Secretary of Defense Leon Panetta blasted the supercommittee mechanism that would trigger across-the-board spending cuts to the Department of Defense, calling it “mindless” and saying it had the potential to do “catastrophic damage” to national security.
Panetta said Congress shares responsibility for the country’s defense strategy with the executive branch, and that to allow the blanket cuts would be an abdication of its responsibility.
“We must prevent the disastrous cuts from the mechanism built into the Budget Control Act, known as sequester,” Panetta said in a speech Tuesday at the Woodrow Wilson International Center for Scholars.

“This mechanism would force defense cuts that could do catastrophic damage, double the number of cuts we confront, and damage our interests here and around the world,” he continued. “It’s a mindless approach of drastic cuts to both defense and domestic discretionary accounts.”
Under the debt-ceiling deal approved by Congress in August, the Defense Department is to reduce its budget by $460 billion over the next 10 years. However, if Congress’s Joint Select Committee on Deficit Reduction — the so-called supercommittee –— doesn’t reach an agreement on $1.2 trillion in budget cuts by Nov. 23, the sequester mechanism will trigger $1.2 trillion in automatic cuts, with $600 billion of that coming from the Pentagon’s budget.
Panetta previously referred to this as the “Doomsday Mechanism,” and said it could add an additional 1 percent to the already-high unemployment rate. On Tuesday, he added that cuts to other agencies could also adversely affect U.S. national security.
“This would be wrong for both defense and domestic discretionary spending. Why? Because both areas are important to our national security interests,” he said.
“Quality of life is important to national security. Investing in education is important to our national security … cuts at the Department of State will impact our ability to promote our interests around the world.

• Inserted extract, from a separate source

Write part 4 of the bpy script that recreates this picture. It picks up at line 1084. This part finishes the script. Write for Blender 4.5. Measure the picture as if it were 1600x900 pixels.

National security is a word we oftentimes use when it comes to the military, but it’s also dependent on strong diplomacy, our ability to help other countries, and our ability to do what we can to inspire development. A strong way to undermine al Qaeda is to reach out to the Muslim world and give them a chance to find a better quality of life.”
Without getting into specifics, Panetta outlined how he planned to reach the initial $460 billion in budget reductions.
He said the Defense Department will “ruthlessly pursue” efficiencies to streamline and eliminate waste, duplication and overhead; will address the “unsustainable course” of personnel costs, which could include restructuring service member healthcare and benefit plans; will re-size ground forces into a smaller, more highly-capable force, which he said is preferable to a “larger, hollow force;” and will analyze every government contract, facility and procurement agreement for potential savings.
“My defining challenge as Secretary will be to build a military of the 21st century, a military we need to confront a wide range of threats, and at the same time responsibly reduce deficits to protect the economy,” Panetta said. “I do not believe we have to choose between national and fiscal security.”
Panetta said a leaner military that is the product of thoughtful budget cuts could be agile, more easily deployed, and equally able to engage in major combat operations anywhere in the world, but he cautioned that the Defense Department’s concerns stretch beyond the wars in Iraq and Afghanistan.
He cited the need for continued pressure on al Qaeda affiliates in regions such as Yemen, Somalia and North Africa; the “volatile and fragile” situation in Pakistan; the dangers of nuclear proliferation in North Korea and Iran; the growing threat of cyber attacks; and the rapid rise of China’s military and economy.
“We need to preserve the intellectual and battlefield capital of the military, and those innovative leaders who pushed the force to adapt to changing circumstances and enemies,” Panetta said. “Maintaining that quality and experience of force, that’s an invaluable asset. In the face of budget constraints and declining operational demands this will be a challenge, but it’s essential.”